++++ Dataset rows

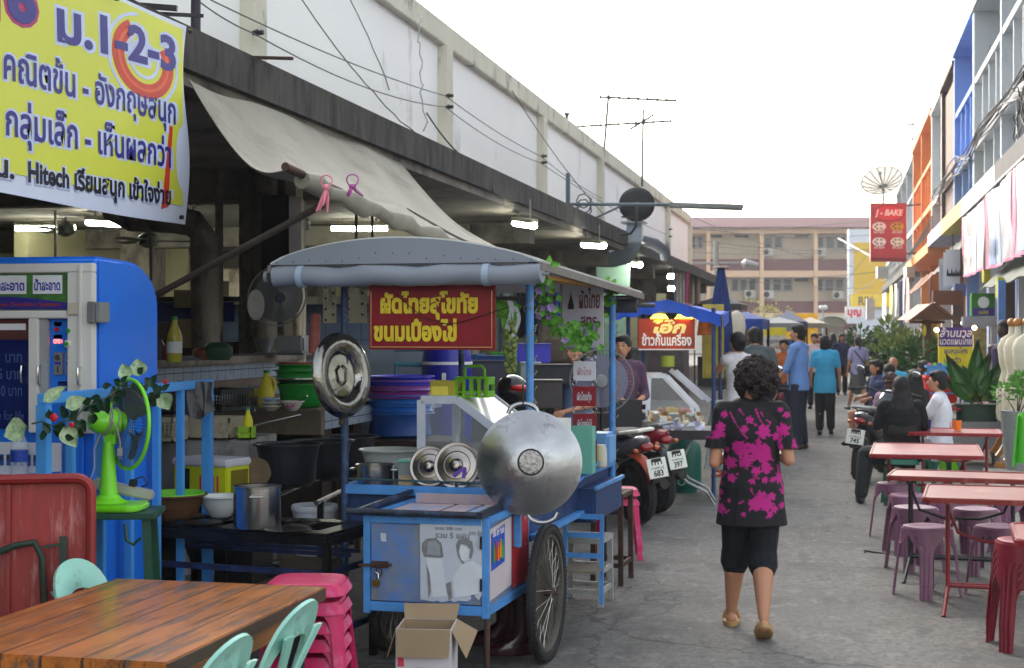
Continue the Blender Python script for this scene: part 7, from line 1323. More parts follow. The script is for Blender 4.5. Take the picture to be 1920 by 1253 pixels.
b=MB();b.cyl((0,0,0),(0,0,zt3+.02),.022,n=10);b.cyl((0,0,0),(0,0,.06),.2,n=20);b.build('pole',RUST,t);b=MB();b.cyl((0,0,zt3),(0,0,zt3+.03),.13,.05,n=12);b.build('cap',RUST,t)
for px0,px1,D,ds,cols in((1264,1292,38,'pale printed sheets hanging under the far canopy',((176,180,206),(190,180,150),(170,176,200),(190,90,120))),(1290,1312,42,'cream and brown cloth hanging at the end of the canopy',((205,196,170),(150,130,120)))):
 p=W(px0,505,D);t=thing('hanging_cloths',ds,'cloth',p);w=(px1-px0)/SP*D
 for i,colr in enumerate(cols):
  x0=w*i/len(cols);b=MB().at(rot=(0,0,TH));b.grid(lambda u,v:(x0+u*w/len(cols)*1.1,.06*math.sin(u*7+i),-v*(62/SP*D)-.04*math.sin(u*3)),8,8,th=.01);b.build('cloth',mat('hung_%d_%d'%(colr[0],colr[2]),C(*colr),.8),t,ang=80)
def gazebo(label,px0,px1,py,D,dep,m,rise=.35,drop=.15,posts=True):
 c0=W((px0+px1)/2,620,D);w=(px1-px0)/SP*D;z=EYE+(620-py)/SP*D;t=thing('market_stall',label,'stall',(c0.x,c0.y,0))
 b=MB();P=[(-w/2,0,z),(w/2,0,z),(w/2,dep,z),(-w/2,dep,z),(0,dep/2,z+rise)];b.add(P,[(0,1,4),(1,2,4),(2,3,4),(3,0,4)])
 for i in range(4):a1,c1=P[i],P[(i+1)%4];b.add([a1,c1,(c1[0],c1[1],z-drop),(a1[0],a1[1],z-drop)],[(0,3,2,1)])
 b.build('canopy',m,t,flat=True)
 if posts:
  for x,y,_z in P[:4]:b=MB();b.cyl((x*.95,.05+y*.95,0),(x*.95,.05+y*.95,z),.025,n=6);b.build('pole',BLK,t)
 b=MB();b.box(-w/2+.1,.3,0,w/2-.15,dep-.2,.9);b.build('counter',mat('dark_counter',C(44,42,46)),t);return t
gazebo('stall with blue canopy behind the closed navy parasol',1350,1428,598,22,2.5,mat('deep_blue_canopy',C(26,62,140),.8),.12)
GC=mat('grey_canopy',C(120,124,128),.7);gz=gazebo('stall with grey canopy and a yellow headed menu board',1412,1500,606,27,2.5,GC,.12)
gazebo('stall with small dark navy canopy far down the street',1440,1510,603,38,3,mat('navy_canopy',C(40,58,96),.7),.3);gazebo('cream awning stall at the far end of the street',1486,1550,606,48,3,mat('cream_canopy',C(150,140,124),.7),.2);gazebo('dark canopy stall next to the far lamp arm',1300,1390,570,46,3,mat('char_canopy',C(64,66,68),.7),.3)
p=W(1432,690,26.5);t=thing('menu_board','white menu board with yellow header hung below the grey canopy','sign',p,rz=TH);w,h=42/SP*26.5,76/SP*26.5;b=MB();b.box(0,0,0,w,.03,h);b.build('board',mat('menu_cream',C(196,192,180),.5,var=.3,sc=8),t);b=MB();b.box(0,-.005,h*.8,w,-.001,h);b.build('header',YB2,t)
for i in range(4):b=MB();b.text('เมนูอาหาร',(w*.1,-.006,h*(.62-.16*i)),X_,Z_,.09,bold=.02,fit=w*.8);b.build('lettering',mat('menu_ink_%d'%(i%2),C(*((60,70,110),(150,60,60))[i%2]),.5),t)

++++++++
++++ Dataset rows

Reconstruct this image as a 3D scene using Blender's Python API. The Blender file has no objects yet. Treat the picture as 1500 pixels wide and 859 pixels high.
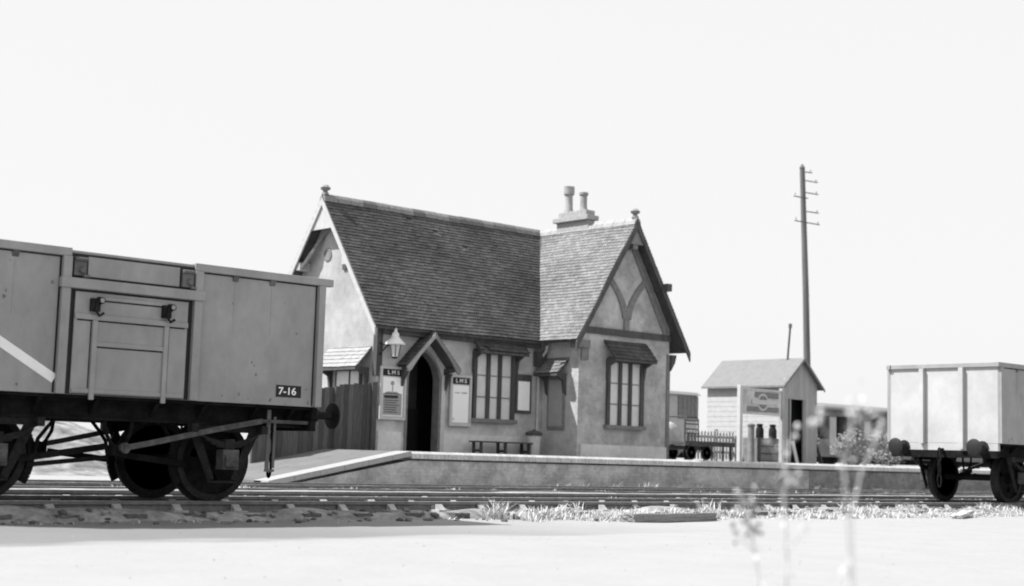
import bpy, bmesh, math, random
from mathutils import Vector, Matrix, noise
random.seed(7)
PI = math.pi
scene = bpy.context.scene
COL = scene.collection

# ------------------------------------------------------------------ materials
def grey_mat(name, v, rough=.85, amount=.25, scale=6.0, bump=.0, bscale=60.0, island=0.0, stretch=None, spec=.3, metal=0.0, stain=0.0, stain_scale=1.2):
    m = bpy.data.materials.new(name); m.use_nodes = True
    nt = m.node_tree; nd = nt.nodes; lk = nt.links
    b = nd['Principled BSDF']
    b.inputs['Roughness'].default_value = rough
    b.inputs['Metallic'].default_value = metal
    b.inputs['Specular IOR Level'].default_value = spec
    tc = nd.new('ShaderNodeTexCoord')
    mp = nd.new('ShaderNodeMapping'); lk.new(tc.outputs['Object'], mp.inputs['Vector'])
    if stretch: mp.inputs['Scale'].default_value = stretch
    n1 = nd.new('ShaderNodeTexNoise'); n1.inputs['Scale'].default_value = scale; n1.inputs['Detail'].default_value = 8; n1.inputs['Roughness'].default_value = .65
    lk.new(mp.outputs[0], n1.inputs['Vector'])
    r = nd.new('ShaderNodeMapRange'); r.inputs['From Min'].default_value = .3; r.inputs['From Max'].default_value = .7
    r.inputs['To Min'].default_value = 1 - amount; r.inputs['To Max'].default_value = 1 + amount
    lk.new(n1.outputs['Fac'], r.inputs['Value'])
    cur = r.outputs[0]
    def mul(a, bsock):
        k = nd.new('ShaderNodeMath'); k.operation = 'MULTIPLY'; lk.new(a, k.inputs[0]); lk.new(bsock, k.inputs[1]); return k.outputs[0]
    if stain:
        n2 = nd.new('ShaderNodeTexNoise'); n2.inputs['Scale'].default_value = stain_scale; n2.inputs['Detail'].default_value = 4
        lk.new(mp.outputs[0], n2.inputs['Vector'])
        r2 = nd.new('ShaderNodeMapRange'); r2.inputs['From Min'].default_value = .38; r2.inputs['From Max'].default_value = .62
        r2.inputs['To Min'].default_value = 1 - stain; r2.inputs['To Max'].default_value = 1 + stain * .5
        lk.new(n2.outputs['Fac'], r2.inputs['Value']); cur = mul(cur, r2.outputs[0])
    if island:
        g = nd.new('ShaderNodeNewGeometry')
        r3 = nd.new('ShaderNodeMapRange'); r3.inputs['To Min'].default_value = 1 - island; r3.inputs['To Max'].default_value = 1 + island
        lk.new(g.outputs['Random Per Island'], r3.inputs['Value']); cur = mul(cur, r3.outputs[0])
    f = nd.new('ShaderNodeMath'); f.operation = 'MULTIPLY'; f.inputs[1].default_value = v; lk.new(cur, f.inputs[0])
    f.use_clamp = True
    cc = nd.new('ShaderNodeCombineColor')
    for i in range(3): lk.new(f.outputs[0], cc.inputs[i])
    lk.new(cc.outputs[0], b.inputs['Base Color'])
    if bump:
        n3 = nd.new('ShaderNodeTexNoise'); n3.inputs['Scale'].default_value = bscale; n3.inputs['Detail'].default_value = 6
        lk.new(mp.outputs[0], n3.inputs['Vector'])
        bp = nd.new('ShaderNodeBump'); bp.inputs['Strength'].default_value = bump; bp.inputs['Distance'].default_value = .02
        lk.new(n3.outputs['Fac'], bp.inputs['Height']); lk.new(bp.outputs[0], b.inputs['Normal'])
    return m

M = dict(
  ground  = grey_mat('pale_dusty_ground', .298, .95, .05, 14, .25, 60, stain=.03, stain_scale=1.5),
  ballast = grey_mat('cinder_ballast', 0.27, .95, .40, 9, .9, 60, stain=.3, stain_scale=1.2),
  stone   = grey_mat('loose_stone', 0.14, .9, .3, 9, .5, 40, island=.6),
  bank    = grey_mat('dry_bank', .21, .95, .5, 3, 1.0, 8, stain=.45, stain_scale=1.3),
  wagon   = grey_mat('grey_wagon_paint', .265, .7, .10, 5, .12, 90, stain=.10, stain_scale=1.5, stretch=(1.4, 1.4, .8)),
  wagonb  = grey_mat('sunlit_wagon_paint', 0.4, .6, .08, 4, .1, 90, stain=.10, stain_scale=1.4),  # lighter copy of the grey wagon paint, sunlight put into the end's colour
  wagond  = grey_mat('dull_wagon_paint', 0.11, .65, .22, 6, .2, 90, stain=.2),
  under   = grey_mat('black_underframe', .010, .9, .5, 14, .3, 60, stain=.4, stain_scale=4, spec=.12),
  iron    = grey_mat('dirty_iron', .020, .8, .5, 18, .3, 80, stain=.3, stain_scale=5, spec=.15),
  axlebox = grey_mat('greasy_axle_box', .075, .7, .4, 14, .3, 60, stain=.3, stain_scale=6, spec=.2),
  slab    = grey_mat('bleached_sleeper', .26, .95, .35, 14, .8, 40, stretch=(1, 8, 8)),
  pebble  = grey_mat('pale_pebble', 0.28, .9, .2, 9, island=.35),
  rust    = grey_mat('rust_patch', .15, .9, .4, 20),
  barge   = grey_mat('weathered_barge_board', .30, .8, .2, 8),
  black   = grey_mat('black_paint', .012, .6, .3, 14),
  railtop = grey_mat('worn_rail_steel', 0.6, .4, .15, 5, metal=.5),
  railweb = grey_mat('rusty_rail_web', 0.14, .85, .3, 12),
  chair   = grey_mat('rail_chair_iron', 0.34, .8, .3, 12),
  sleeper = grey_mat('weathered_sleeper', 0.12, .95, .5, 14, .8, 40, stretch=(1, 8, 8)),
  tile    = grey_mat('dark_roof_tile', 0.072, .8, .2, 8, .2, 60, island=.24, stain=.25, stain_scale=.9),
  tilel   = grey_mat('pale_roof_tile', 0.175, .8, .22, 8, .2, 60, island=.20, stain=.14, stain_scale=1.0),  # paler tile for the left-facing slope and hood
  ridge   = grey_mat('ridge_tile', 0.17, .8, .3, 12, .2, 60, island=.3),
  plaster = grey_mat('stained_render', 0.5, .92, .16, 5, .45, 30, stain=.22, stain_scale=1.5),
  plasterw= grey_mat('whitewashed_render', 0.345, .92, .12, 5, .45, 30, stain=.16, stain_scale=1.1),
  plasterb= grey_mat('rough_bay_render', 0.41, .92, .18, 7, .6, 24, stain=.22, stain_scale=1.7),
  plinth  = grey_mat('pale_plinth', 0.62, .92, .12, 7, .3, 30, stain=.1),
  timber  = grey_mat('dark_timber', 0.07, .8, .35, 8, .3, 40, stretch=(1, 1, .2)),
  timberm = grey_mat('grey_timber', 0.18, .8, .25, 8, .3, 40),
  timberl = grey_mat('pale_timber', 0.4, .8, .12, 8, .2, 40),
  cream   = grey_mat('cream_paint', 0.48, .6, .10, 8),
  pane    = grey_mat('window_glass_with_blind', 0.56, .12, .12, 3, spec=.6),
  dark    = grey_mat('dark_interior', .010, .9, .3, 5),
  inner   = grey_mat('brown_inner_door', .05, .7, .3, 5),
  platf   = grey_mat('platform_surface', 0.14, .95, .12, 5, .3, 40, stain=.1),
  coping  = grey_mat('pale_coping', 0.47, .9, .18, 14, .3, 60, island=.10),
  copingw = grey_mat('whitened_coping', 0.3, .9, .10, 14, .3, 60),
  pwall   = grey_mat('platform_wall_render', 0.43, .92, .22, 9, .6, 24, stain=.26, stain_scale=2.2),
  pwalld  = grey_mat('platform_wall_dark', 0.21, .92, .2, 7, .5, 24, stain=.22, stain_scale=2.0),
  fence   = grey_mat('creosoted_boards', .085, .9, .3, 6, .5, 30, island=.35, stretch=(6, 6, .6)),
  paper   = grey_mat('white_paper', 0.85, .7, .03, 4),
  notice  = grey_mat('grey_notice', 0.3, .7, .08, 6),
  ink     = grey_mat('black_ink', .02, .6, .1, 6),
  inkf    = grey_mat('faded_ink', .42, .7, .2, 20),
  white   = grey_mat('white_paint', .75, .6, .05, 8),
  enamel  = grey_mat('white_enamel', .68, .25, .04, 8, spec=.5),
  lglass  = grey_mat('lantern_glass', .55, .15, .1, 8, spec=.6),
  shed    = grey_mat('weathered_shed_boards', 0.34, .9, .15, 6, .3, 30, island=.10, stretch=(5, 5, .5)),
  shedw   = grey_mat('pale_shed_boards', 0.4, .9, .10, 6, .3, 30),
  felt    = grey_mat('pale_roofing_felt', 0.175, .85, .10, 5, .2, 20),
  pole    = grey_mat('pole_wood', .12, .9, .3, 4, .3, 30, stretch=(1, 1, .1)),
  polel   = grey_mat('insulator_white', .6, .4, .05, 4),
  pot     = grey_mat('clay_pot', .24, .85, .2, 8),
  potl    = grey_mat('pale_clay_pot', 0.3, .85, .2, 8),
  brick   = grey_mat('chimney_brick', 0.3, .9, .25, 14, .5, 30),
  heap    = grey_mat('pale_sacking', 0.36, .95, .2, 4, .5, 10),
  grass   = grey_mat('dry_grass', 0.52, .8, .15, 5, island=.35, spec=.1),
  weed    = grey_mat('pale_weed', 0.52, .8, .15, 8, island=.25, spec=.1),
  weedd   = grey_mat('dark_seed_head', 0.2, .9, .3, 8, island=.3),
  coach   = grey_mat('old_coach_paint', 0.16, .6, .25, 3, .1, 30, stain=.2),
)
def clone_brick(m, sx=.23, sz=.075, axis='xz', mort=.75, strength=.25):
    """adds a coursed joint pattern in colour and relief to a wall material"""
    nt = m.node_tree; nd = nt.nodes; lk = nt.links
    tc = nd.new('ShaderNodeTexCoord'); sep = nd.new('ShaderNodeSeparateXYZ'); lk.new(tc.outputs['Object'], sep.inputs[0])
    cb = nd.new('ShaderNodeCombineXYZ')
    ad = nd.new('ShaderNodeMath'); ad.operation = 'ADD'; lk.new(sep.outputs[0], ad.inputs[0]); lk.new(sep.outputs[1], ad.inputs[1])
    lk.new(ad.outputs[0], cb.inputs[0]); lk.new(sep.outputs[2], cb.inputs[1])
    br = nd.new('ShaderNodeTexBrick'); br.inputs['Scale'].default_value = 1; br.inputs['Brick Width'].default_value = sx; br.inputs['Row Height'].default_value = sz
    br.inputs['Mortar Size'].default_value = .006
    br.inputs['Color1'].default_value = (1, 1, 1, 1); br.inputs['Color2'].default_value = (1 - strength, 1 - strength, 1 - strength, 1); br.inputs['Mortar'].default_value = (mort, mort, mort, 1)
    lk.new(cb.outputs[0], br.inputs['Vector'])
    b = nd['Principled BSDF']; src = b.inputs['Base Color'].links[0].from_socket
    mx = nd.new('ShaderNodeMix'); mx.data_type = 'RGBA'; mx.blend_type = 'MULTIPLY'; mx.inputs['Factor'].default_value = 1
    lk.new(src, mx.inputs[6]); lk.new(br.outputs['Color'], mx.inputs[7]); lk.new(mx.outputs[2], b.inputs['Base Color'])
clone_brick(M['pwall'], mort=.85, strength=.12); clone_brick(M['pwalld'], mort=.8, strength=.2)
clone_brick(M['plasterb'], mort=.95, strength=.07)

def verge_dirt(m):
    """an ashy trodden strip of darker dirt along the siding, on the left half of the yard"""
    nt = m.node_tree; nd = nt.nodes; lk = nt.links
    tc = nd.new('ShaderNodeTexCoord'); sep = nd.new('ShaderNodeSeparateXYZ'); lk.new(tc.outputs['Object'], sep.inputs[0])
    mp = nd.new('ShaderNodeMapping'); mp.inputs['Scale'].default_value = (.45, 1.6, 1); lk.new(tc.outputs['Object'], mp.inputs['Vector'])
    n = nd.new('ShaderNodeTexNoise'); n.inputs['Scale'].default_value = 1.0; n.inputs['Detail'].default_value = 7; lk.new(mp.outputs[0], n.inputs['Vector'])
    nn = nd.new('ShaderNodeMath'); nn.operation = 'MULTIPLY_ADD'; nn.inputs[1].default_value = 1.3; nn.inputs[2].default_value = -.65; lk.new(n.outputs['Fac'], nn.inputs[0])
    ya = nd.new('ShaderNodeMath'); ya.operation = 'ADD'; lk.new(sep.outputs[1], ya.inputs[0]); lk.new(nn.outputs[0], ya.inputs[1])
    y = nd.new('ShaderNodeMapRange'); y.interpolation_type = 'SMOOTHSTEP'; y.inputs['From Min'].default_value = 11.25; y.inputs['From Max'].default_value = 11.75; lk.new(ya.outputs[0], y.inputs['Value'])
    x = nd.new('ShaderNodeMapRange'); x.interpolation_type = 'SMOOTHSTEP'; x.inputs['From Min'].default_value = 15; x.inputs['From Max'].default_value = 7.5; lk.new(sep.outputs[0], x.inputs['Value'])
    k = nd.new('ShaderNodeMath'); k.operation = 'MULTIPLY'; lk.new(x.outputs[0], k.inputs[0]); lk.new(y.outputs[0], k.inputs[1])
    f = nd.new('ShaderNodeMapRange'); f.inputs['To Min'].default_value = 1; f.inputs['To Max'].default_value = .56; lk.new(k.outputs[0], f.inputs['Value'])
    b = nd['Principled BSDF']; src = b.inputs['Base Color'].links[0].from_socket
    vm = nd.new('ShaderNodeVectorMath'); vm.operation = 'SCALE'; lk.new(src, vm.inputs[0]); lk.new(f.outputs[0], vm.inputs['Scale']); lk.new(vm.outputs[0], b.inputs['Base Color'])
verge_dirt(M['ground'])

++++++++

What you need to do:
Take only the lines above from the one that has "Reconstruct this image" through the one that has "COL = scene.collection" and reproduce them exactly, omitting any pictures.

Task answer:
Reconstruct this image as a 3D scene using Blender's Python API. The Blender file has no objects yet. Treat the picture as 1500 pixels wide and 859 pixels high.
import bpy, bmesh, math, random
from mathutils import Vector, Matrix, noise
random.seed(7)
PI = math.pi
scene = bpy.context.scene
COL = scene.collection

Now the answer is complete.